Lisa Feklistova, Newnham

Degree: PhD
Course: 1830-PD
Supervisor: Dr Rod Mengham
Dissertation Title:

'Going through the Motions' - Portrayals of Mobility in the Modern Short Story

Biographical Information

I read English Literature and Film & Television Studies at Glasgow University, graduating with a first in 2016. I went on to obtain an MSc in Literature and Modernity from Edinburgh University in 2017, graduating with distinction. I subsequently worked for the Berlin-based publisher Inkitt as a scout for literary talent, before commencing my doctoral project at the University of Cambridge in 2018. In 2020, I was one of the convenors of the 20th Century and Contemporary Graduate Seminar series at Cambridge Univesity. I am currently a member of the European Network for Short Fiction Research (ENSFR). 

Research Interests

Intuitively, new transportation technologies lessen insularity, facilitate interpersonal connection, and encourage individulal mobility. My doctoral dissertation examines short stories by Thomas Hardy, James Joyce, Jean Rhys, Aldous Huxley and D. H. Lawrence which articulate concerns about precisely the opposite occurring. The short stories of these authors posit that new forms of paralysis, entrapment and disconnection emerged between 1880 and 1930, as a result of railway networks expanding, voyages on cruise-ships becoming increasingly accessible, and motor-cars, omni-busses and bicycles revolutionizing tourism and the commute. 

Further research interests include:

Houses of fiction; Gothic and horror fiction; cities of literature and film; literature and visual culture; Expressionism; psychogeography; fin de siècle literature and culture; writing by 'New Women'; modernist prose (especially short prose); writing of the First World War and the Interwar period; folk tales and ballads; short story theory; novellas. 

Favourite authors include Edgar Allan Poe, Thomas Hardy, Joseph Conrad, Jean Rhys, Daphne du Maurier, Franz Kafka, Hermann Hesse, Aldous Huxley, Vladimir Nabokov, Sylvia Plath, Shirley Jackson, Stephen King, Julian Barnes. 

Areas of Supervision

I have taught classes on 'Bad Books - Can Literature be Immoral?' for the Sutton Trust, and have supervised undergraduate dissertations on Jean Rhys, Patrick Hamilton, Katherine Mansfield and H. G. Wells. 

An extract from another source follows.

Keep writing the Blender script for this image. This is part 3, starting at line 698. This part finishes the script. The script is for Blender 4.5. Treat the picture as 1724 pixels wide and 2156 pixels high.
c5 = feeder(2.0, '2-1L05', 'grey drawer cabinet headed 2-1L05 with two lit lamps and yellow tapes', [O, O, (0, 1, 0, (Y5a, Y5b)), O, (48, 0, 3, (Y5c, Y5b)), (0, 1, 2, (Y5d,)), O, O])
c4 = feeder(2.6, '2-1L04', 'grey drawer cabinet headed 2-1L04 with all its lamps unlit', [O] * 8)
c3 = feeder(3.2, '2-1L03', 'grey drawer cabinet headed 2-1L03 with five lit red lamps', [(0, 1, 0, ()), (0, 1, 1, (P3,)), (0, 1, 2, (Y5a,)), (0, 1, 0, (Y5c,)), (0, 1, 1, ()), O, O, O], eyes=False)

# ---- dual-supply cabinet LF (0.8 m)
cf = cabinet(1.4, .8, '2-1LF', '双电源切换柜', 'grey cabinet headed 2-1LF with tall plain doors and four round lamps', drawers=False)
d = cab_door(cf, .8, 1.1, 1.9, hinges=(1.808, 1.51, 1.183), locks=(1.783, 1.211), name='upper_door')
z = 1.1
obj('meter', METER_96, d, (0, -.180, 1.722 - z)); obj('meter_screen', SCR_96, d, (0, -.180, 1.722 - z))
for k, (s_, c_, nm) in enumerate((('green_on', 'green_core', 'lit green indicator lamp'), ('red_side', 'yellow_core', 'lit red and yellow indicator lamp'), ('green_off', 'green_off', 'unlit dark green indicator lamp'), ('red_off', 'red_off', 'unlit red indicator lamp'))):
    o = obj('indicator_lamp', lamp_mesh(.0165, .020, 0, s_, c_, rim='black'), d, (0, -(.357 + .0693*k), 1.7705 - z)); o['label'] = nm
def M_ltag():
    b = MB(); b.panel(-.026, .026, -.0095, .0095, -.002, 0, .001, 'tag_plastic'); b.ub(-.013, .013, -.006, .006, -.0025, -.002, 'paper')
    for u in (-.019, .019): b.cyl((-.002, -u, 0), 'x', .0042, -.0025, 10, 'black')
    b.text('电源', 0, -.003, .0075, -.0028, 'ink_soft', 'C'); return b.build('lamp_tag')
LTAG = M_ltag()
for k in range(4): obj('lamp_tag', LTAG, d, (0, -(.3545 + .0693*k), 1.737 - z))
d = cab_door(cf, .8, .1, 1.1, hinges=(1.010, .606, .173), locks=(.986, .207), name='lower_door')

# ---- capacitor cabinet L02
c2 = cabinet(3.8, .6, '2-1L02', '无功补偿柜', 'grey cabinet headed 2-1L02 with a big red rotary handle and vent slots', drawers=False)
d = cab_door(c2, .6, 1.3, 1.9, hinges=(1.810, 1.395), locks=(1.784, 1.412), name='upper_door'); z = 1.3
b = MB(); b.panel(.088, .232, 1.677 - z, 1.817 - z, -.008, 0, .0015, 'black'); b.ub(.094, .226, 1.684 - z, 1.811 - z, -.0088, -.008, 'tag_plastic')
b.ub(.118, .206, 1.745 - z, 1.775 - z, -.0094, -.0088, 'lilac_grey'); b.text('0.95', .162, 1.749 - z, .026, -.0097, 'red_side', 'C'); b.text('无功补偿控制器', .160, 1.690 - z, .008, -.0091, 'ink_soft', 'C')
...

I have furthermore taught classes for practical criticism, Paper 7A, and the Visual Culture Paper. 

Selected Publications

Peer-Reviewed Journal Articles:

'The Singular Effect of Brevity - Why Katherine Mansfield's "The Fly" Could Not Have Been a Novel.' Short Fiction in Theory and Practice, vol. 10, no. 2, October 2020, pp. 149-159.

'Joseph Conrad and the Concept-City - Reconstructing London in The Secret Agent.' The Conradian, vol. 44, no. 2, Autumn 2019, pp. 1-18.


I appeared on Episode 18 of the Modernist Podcast to talk about Jean Rhys' short stories:

Short Fiction:

'Phenomenology.' Black Middens - New Writing Scotland 31, edited by Carl MacDougall and Zoë Strachan, Association for Scottish Literary Studies, 2013.